** START SUPPLIED MATERIAL **

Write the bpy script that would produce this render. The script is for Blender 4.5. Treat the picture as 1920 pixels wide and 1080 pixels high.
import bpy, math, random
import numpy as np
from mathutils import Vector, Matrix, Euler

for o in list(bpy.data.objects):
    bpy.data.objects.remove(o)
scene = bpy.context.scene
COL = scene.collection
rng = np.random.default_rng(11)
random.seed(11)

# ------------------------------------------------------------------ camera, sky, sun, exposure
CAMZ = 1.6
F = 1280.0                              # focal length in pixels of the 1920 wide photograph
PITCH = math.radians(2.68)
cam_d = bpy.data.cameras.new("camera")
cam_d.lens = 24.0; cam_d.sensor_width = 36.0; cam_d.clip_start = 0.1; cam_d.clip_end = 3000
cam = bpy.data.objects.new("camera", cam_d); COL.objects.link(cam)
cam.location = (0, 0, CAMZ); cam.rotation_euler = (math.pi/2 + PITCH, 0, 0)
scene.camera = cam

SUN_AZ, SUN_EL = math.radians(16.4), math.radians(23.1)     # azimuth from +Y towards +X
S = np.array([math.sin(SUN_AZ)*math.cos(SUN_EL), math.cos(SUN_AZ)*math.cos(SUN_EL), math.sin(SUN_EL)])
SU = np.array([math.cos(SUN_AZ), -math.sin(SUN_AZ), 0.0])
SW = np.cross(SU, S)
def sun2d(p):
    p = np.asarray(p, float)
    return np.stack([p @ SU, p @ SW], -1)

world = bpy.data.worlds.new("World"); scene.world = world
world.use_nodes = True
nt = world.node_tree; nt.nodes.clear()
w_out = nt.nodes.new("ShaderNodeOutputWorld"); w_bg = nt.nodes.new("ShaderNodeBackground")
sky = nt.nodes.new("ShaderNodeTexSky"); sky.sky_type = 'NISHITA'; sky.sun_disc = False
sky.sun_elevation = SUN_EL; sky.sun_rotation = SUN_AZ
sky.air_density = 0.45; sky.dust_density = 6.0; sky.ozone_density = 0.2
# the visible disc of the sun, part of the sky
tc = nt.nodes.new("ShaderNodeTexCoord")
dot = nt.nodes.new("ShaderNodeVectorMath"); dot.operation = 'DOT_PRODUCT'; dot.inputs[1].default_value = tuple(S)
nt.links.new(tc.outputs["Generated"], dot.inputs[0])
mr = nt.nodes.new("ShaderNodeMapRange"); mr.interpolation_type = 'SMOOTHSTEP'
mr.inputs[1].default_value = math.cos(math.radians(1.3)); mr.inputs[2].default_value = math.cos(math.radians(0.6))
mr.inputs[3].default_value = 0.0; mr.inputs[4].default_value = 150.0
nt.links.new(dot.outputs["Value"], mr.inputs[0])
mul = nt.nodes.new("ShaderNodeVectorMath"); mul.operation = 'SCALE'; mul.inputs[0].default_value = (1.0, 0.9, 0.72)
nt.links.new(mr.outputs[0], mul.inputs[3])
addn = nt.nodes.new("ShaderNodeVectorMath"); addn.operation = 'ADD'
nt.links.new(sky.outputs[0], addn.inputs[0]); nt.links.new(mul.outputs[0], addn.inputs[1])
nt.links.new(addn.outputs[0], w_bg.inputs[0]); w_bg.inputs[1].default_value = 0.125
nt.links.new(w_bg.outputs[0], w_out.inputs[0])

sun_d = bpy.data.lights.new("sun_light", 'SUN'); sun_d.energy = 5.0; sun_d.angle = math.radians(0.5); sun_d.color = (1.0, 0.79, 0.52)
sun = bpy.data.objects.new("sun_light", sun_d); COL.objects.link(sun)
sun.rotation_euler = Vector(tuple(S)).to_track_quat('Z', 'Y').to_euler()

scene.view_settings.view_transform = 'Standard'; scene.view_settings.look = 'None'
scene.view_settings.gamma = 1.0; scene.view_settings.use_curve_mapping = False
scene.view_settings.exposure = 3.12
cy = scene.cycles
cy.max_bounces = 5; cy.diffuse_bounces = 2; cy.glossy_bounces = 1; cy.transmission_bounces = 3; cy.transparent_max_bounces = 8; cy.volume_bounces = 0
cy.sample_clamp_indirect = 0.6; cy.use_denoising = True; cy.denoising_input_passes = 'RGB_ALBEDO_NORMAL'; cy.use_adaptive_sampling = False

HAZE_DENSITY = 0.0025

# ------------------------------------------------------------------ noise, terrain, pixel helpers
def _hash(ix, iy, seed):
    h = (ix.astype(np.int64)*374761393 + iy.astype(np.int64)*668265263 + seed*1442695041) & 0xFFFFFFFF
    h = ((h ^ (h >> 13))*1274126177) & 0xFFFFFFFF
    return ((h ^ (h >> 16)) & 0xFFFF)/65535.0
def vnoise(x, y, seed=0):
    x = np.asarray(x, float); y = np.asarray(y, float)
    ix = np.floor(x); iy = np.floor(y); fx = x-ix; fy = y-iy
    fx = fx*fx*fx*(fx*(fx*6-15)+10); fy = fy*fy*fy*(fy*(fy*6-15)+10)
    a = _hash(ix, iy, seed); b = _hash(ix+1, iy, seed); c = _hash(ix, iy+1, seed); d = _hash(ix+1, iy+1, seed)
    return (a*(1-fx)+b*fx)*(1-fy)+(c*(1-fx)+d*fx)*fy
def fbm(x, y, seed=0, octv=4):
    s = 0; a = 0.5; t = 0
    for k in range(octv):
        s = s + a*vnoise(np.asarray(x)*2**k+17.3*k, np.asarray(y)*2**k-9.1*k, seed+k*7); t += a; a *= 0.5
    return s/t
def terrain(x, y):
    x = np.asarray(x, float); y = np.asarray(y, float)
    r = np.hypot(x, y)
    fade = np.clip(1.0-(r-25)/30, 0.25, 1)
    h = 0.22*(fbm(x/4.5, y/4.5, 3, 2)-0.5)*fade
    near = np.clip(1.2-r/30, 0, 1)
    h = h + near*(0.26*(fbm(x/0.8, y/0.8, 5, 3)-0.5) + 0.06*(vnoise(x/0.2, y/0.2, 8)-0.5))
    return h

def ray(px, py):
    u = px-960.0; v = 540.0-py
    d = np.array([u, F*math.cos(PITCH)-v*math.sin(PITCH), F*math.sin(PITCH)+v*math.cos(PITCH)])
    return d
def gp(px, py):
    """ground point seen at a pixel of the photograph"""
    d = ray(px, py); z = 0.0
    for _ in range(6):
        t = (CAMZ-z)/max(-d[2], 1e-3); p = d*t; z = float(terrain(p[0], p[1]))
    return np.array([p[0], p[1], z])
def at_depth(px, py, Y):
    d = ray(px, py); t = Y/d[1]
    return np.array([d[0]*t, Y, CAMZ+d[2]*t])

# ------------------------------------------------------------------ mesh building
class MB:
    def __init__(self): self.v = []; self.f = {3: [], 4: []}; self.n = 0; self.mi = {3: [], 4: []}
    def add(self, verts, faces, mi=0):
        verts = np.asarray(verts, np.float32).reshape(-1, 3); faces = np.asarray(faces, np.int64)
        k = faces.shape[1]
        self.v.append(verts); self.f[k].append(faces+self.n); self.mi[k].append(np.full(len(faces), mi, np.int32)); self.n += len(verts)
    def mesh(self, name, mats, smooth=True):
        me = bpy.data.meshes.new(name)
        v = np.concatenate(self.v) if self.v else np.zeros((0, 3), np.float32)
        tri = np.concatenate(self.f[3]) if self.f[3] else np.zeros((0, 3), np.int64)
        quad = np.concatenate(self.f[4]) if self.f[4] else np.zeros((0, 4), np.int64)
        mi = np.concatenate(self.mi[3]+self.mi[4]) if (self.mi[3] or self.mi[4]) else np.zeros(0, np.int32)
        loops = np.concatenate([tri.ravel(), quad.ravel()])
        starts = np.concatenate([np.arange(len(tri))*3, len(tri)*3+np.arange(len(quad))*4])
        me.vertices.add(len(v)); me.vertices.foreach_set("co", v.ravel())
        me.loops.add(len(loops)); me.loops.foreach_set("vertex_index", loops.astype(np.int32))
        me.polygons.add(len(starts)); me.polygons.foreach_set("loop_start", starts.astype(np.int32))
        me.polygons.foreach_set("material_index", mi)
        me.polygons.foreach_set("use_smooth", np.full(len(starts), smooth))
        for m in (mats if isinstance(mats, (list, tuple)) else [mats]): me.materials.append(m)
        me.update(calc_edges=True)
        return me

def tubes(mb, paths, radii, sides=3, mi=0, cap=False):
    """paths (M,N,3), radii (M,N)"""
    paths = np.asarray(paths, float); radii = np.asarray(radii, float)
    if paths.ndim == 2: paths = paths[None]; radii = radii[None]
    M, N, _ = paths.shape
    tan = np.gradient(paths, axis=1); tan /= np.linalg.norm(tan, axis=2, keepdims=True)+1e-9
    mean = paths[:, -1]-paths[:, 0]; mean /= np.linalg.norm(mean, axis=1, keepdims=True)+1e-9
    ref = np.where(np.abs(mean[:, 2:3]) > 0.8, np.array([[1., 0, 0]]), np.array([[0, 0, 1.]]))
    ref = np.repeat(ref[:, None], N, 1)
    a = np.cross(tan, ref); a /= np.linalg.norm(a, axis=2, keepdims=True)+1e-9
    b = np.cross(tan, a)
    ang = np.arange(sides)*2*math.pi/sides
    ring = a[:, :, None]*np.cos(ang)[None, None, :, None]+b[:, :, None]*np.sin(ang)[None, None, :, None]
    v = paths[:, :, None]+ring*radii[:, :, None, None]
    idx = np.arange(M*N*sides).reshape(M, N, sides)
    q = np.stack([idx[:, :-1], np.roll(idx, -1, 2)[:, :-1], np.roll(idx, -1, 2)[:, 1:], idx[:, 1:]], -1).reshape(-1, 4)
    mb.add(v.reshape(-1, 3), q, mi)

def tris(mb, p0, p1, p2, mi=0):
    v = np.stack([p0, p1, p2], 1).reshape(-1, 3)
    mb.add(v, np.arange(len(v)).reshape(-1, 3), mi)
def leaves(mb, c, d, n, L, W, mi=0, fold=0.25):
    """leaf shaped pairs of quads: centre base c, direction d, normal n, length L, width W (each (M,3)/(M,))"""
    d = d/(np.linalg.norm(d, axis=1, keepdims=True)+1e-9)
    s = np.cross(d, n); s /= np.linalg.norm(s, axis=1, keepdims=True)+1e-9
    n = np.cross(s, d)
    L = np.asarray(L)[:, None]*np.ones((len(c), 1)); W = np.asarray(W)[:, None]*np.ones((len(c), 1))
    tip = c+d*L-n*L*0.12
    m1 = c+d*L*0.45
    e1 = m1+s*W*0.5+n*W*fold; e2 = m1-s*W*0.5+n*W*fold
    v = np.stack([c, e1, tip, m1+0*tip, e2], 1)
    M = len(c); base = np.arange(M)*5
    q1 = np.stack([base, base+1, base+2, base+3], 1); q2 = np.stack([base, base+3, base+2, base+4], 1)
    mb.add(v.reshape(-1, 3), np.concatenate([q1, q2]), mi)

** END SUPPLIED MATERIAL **

# STATED TASK
Reproduce exactly, please, only the lines from the start of the data above to the line that contains "random.seed(11)", with both ends kept.

# TASK RESPONSE
Write the bpy script that would produce this render. The script is for Blender 4.5. Treat the picture as 1920 pixels wide and 1080 pixels high.
import bpy, math, random
import numpy as np
from mathutils import Vector, Matrix, Euler

for o in list(bpy.data.objects):
    bpy.data.objects.remove(o)
scene = bpy.context.scene
COL = scene.collection
rng = np.random.default_rng(11)
random.seed(11)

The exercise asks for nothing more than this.